Whig imperialism's major challenger during the bulk of the last century was the tradition of "democratic collectivism." This began with the Fabians—Sidney and Beatrice Webb above all—and cohered around a doctrinal commitment to rationalistic planning and the impartiality and expertise of the central state. The good society was to be brought to the people from on high.

Both of these traditions, Marquand argues, ran into the sand in the tumultuous decade of the 1970s. And the main beneficiary of their demise was a hitherto marginal political strand, "Tory nationalism." This began from the thinking of Thomas Hobbes and was passed across the generations, from Lord Salisbury to Enoch Powell through to Margaret Thatcher.
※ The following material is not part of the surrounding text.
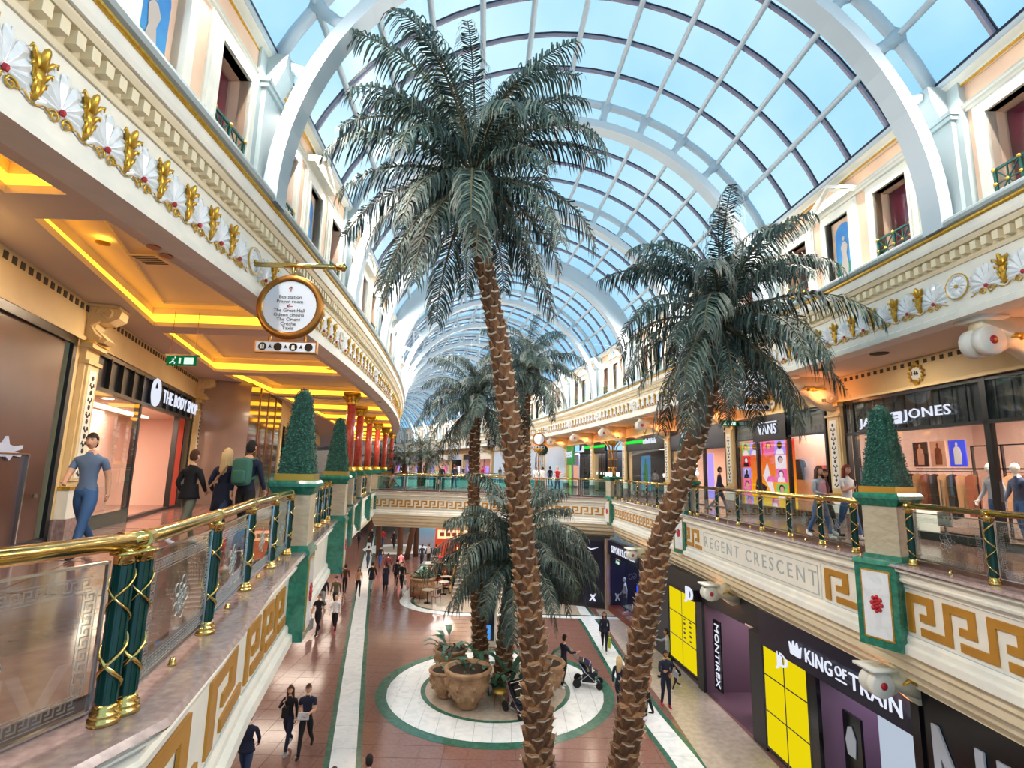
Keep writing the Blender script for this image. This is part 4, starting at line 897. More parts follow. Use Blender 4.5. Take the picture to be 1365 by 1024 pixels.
# tan glossy panel wall and mirror-like glazing beyond
r = struct('wall_left'); P0, P1, P2 = (-10.95, 18.55), (-9.5, 19.1), (-10.7, 24.5)
T = FP(P0, P1); bx('tan_panel', 'tan', r, 0, pathlen(P0, P1), 0, .12, .12, SOF, T)
T = FP(P1, P2); bx('glazing', 'mirror', r, 0, 5.5, 0, .1, .12, SOF, T)
for x in (1.4, 2.8, 4.2): bx('mullion', 'bronze', r, x, x + .05, -.03, 0, .12, SOF, T)
T = FP((-10.7, 24.5), (-12.6, 31)); bx('frieze_band', 'shopcream', r, 0, 30, 0, .3, 3.4, SOF, T)
for i in range(8):
    bx('pier', 'shopcream', r, i * 3.4, i * 3.4 + .45, -.06, .3, .12, 3.4, T)
for i in range(7):
    bx('shop_opening', ['char', 'pinkw', 'black', 'wood'][i % 4], r, i * 3.4 + .45, i * 3.4 + 3.4, .5, .6, .12, 3.4, T); bx('mullion', 'blackfr', r, i * 3.4 + 1.8, i * 3.4 + 1.95, 0, .1, .12, 3.4, T); bx('lit_display', ['scr_white', 'scr_skin', 'scr_pink'][i % 3], r, i * 3.4 + 2.2, i * 3.4 + 3.0, .4, .48, 1.2, 2.4, T)
# ================================================================ lower level shops
LFX = 7.95; ZT = -2.34
M['litgrey'] = mat('grey_letter', 'aab4c4', .5); M['purplefloor'] = mat('mauve_floor', '5b4650', .25); M['purpwall'] = mat('mauve_wall', '5a4450', .6); M['bluepale'] = glow('pale_screen', 'c5d2e2', .45); M['bluemid'] = glow('blue_screen', '4f9be6', .55)
r = struct('wall_right')
def LB(nm, m, sa, sb, y0, y1, z0, z1): return bx(nm, m, r, 0, sa - sb, y0, y1, z0, z1, FR(sa, LFX))
LB('fascia_panel', 'black', 8.15, -3, 0, .3, LOW, ZT); LB('fascia_panel', 'navy', 13.6, 8.15, -.05, .25, -3.3, ZT); LB('fascia_panel', 'char', 23.6, 13.6, 0, .3, -3.15, ZT)
LB('fascia_panel', 'navy', 28.0, 23.6, -.02, .3, -3.1, ZT); LB('black_pier', 'char', 14.25, 13.55, 0, .5, LOW, -3.1); LB('black_pier', 'black', 11.5, 11.2, 0, .5, LOW, -3.2); LB('black_pier', 'char', 17.8, 17.35, 0, .4, LOW, -3.1)
LB('black_pier', 'char', 23.6, 20.25, 0, .3, LOW, -3.1); LB('black_pier', 'black', 8.3, 8.1, -.05, .3, LOW, ZT); LB('stone_pier', 'tan', 28.6, 28.0, -.1, .3, LOW, ZT)
for sa, sb, wm in ((11.2, 8.3, 'purpwall'), (17.35, 14.25, 'purpwall'), (27.9, 23.6, 'navy')):
    room(r, FR(sa, LFX), sa - sb, 4.5, LOW, -3.1, wm, 'coolceil', 'purplefloor')
LB('pane', 'shop_glass', 27.9, 23.6, 0, .02, LOW + .3, -3.1)
LB('plinth', 'wood', 27.9, 23.6, -.03, .6, LOW, LOW + .3)
def lightbox(sa, w, zb, zt, label, menu=False):
    T = FR(sa, LFX); q = empty('light_box', T, label, 'light box')
    bx('casing', 'black', q, -.06, w + .06, .0, .3, zb - .06, zt + .06, T)
    nx, nz = 2, 3; 
    for i in range(nx):
        for k in range(nz):
            bx('lit_tile', 'lightbox', q, w * i / nx + .03, w * (i + 1) / nx - .03, -.006, .0, zb + (zt - zb) * k / nz + .02, zb + (zt - zb) * (k + 1) / nz - .02, T)
    if menu:
        b = MB()
        for i in range(2):
            for k in range(5): b.box(w * .56 + i * .52, w * .56 + i * .52 + .16, -.012, -.006, zb + (zt - zb) * .38 + k * .17, zb + (zt - zb) * .38 + k * .17 + .05 + .03 * (k % 2))
        b.build('printed_lines', 'ink', q, T)
    return q, T
q, T1 = lightbox(13.5, 2.0, -5.98, -3.12, 'nearer yellow light box with two white letters near its top')
ob('lettering', text_mesh('JD', .5, .02, m='letter', bold=.02), q, T1 @ Matrix.Translation((1.0, -.03, -3.42)) @ Matrix.Shear('XY', 4, (0, 0)))
lightbox(20.2, 2.4, -5.85, -3.1, 'yellow light box with small printed lines behind the man holding the child', True)
sT = FR(17.6, LFX, -2.88) @ Matrix.Translation((0, -.35, 0)); s_ = sign(sT, 'JD', .62, 'letter', 'white illuminated pair of letters above the farther yellow light box', bold=.03); bx('bracket_box', 'black', s_, -.3, .3, .03, .35, -.2, .2, sT)
sT = FR(12.0, LFX, -2.88) @ Matrix.Translation((0, -.1, 0)); s_ = empty('shop_sign', sT, 'white letters with a crown on the navy fascia below the gallery', 'sign')
fit_text(s_, sT @ Matrix.Translation((1.12, 0, 0)), 'KING', 1.0, .33, 'letter')
fit_text(s_, sT @ Matrix.Translation((1.92, 0, .05)), 'OF', .38, .22, 'letter'); bx('underline', 'letter', s_, 1.74, 2.1, -.012, .01, -.15, -.12, sT)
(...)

A strong state was required both to ensure order in a society composed of individuals who were intrinsically instrumental and selfish beings, and to promote the national interest against foreign rivals.

Marquand reserves the most sympathetic treatment of all, however, for one further political lineage: "democratic republicanism." This began at the time of the English civil war with the poetry and prose of Milton, and has inspired a succession of social movements and campaigns. It has on occasions found its way into the hearts and minds of Westminster's finest—Bevan and Benn were all loyal to its precepts at points in their careers. But its core creed has cohered around the ideals of popular self-government, the importance of participation in the public culture, the value of local democracy and a commitment to grassroots politics. This strand, Marquand notes ruefully, has also made the least headway in mainstream politics.

There is much to learn from an analysis like Marquand's, that evokes the power and continuity of traditions that do not align neatly with the tired dichotomies of left vs right or Labour vs Tory. And yet there are also occasions when the quality of Marquand's historical analysis seems to arrive despite, rather than because of, this typology. Many of the key protagonists in his story simply do not fit easily into a single category, as the author concedes. Some belong to at least two, and maybe to all of them: Tony Blair is rather disapprovingly placed in this most eclectic of categories, but couldn't the same be said of George Orwell, among others? Some important strands of political practice—Tory statecraft as opposed to Whig reformism—are also too deeply buried beneath the patterns that Marquand emphasises. And the over-emphasis on the Fabians' statism teeters on the verge of caricature.

Marquand is thankfully too shrewd a commentator, and too good a historian, to wield his typology too clumsily. But it does intrude unhelpfully in the book's final moments. New Labour's politics and its central figure, Tony Blair, are given a pretty heavy pummelling here. And there follows a brief epilogue with a resoundingly romantic call for the democratic republican lineage to be given its time in the sun. Even the current Prime Minister Gordon Brown is framed—surely through the most rosy of spectacles?—as a partial adherent to this cause. Missing from these sections is the kind of rounded and balanced analysis that Marquand offers of earlier governments. Absent too is an analysis of the depth of popular indifference to the agenda associated with today's democratic republicans.

That it finishes on these slightly jarring notes should not obscure the recognition that this is a truly impressive volume. Many have argued that politics is best understood through the vantage point supplied by historical awareness. This work places David Marquand in a select group of historians whose writing demonstrates the validity of this observation.